あらゆる情報源を駆使して、物件に関する情報を収集
私募ファンドで運用する不動産の選定・購入は、AM会社によって行われます。投資対象となる不動産を購入するまでのプロセスを時系列にしたがって具体的にみていきましょう。
まずは、購入候補となる不動産を探すことがスタートとなります。良質な不動産を見つけることができなければファンドの組成が困難となるので、不動産業者、信託銀行、土地ブローカー、会計士、税理士、弁護士などあらゆる情報源を駆使して、物件に関する情報を収集します。
購入を前向きに検討したいと思わせる不動産に出会ったら、次にアンダーライティング(投資分析)の作業を行います。
その不動産からどれだけのキャッシュフロー(賃料等)を得られるのか、また管理費等のコストはどのくらいかかるのか、利回りはどの程度になるのかなどを、自社の投資基準に照らし合わせて判断していきます。

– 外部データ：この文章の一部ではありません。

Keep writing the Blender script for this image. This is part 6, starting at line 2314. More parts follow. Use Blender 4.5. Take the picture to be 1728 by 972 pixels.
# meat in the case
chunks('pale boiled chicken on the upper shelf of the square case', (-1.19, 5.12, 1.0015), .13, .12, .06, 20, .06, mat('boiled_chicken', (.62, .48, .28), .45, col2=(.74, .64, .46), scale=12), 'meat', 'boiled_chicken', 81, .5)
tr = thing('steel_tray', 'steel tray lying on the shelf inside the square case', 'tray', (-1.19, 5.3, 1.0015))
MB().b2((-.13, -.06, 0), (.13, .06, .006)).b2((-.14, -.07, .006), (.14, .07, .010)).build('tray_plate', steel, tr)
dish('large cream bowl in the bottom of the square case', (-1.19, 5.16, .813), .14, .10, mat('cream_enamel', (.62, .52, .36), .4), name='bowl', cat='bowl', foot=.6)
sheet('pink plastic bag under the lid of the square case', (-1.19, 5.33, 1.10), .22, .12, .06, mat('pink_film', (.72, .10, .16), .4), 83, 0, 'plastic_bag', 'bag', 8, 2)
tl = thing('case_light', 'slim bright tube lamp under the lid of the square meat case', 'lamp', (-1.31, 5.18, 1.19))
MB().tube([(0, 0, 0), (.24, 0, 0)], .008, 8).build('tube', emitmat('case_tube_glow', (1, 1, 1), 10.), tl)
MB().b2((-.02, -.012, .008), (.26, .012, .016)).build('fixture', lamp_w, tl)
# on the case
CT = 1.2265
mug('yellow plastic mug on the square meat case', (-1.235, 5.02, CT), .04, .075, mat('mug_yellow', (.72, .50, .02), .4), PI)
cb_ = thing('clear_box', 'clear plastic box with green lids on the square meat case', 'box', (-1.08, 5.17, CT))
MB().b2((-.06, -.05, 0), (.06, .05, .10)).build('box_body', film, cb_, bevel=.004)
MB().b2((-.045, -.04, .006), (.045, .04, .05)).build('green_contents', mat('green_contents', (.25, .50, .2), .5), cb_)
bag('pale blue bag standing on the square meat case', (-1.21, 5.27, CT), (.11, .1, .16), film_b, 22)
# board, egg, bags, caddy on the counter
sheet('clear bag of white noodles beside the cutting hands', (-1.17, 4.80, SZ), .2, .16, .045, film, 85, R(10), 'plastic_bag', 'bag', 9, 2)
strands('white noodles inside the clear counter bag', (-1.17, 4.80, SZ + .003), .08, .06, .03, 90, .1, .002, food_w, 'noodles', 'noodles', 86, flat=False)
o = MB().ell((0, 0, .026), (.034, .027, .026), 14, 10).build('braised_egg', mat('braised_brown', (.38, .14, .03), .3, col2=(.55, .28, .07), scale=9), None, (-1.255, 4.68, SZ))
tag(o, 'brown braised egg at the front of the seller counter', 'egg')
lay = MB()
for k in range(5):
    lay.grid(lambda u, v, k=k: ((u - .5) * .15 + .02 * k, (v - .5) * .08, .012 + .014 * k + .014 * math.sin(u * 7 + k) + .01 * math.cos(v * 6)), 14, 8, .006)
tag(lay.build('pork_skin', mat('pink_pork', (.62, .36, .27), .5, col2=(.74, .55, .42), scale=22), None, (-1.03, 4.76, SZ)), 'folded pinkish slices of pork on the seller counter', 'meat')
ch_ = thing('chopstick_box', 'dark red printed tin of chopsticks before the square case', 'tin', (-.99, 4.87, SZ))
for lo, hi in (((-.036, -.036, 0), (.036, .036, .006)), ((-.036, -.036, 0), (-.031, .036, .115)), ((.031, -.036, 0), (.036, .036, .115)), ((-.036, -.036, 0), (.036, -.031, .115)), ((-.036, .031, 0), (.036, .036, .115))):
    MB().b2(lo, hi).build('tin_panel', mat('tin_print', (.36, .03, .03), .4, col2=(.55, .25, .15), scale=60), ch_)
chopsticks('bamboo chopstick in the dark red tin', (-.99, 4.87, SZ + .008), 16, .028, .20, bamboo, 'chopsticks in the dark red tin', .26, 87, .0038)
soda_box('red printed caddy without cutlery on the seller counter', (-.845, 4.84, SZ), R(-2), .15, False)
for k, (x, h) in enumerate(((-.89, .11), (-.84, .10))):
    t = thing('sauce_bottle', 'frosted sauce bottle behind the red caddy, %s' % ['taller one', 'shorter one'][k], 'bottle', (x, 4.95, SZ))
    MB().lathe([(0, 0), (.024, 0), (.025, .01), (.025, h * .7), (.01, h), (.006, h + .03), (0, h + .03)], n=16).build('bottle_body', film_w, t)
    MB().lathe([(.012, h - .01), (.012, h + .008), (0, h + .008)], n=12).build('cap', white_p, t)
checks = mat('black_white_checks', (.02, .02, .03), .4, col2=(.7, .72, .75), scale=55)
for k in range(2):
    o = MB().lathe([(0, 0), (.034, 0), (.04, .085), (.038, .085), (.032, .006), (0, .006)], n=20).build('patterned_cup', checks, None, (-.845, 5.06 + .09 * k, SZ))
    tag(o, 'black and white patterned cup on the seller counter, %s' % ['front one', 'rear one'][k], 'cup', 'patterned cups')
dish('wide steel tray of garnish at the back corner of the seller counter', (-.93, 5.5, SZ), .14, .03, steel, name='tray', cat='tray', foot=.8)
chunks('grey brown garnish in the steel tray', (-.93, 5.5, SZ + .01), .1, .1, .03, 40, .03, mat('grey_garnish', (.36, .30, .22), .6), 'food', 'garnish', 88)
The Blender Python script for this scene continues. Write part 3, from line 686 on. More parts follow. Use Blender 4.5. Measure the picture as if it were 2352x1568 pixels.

アンダーライティングの結果を踏まえ、購入することを決めたら、価格その他の条件を売り手に提示しながら売買契約に関する交渉を行います(購入希望者が複数いる場合には、入札形式で買い手が決まる場合もあります)。
スタートからクロージングまでは約2~3カ月
売り手と買い手の間で売買に関する合意が一応成立したら、次にデューデリジェンスが行われます。デューデリジェンスとは、投資対象とする不動産に物理的、法律的、経済的な観点からみて問題がないか調査する作業です。
具体的には建物が建築基準法等のルールにしたがって適法に建てられているか、土壌に汚染物質が埋まっていないか、市況の現状からみて不動産の価格は適正といえるかなどをチェックします。
デューデリジェンスを通じて、不動産に何らかの問題があることが判明したような場合には、値段の引き下げを求めるなど、改めて価格や条件等について交渉を行うこともあります。
また、デューデリジェンスと並行しながら、AM会社が具体的にどのようなスキーム、ストラクチャーで不動産を運用していくのかを決めたり、銀行との間で購入融資に関する交渉を行ったりなどもします。
これらの作業を終えたあと最後に、売り主との間で契約書を交わしてクロージングとなります。スタートからクロージングまでに要する時間は、おおよそ2、3カ月といったところでしょうか。